Fulton County Superior Court Judge Robert McBurney’s ruling applies statewide. So now the question is, what happens next?

It means, immediately, that women can now seek abortions in Georgia up to around 20 weeks of pregnancy rather than six. But at least one republican lawmaker thinks this will only be a temporary.

Ed Setzler, who represents district 37 (Kennesaw, Acworth, and West Cobb), drafted the original Georgia House Bill 481 in 2019 that banned abortions after 6 weeks. It became law after the United States Supreme Court overturned Roe v. Wade last summer.

Setzler thinks the State Supreme Court will reverse the decision.

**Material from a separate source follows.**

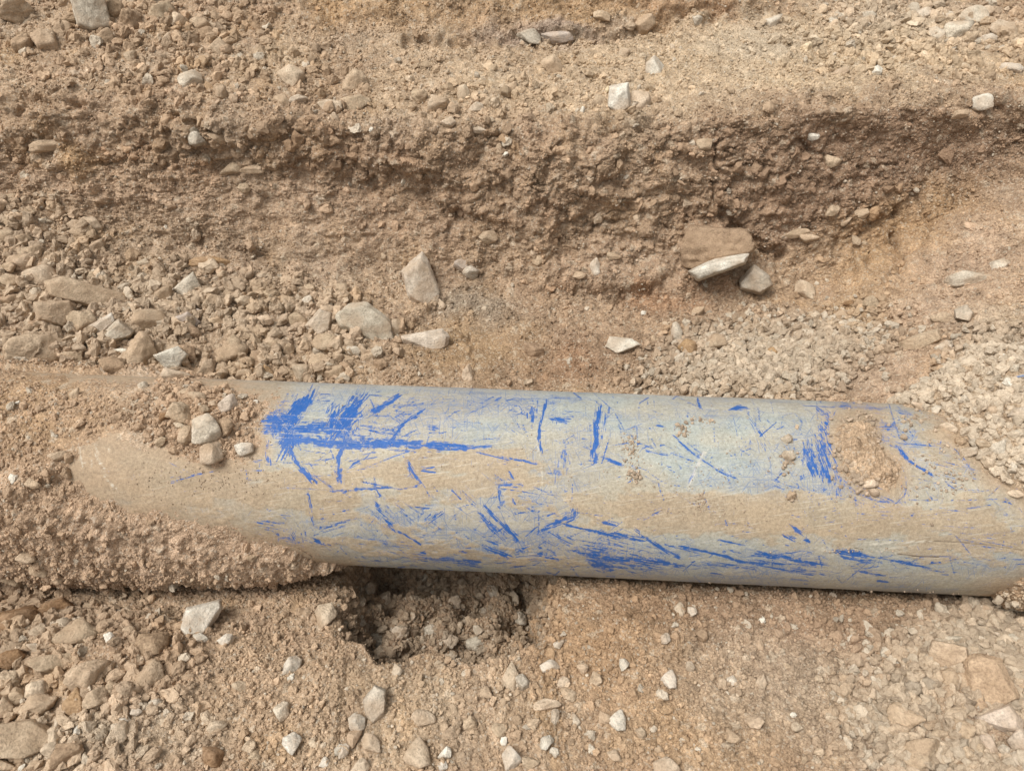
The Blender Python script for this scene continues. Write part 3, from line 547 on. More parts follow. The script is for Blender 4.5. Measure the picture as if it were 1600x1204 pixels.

“Sadly, it’s no surprise that a liberal judge in Fulton County is going to try and put a roadblock from implementing a very solid, sound, thoughtful, pro-life law,” Setzler said. “The 11th Circuit Court of Appeals ruled on this on the federal constitutional question and put this into full effect on July 20th. The fact that a state judge in Fulton County can cite the U.S. Constitution as the basis for overturning this is non-sense. It wouldn’t pass a middle school level of scrutiny, and I don’t think it will pass our state supreme court.”

But, in Judge McBurney’s 15-page ruling he said this was “all about timing.”

At the time that HB 481 was enacted, it was unconstitutional for federal, state, or local government to ban abortion before viability. And yet the bill did just that. Meaning because it was unconstitutional when it passed, that makes it void now.

Attorney Jen Jordan, a democrat who recently ran to be Georgia’s Attorney General, says if republicans lose the appeal against Judge McBurney’s decision, lawmakers can rewrite the bill in the upcoming legislative session.

“This isn’t a matter of some kind of activist judge doing something that he shouldn’t be doing. This really is about the legislature acting in a way that was unconstitutional at the time,” Jordan said “There’s an easy fix with respect to this. It’s not even an appeal. If you think you’ve got the votes, then you can just pass it back through the legislature.”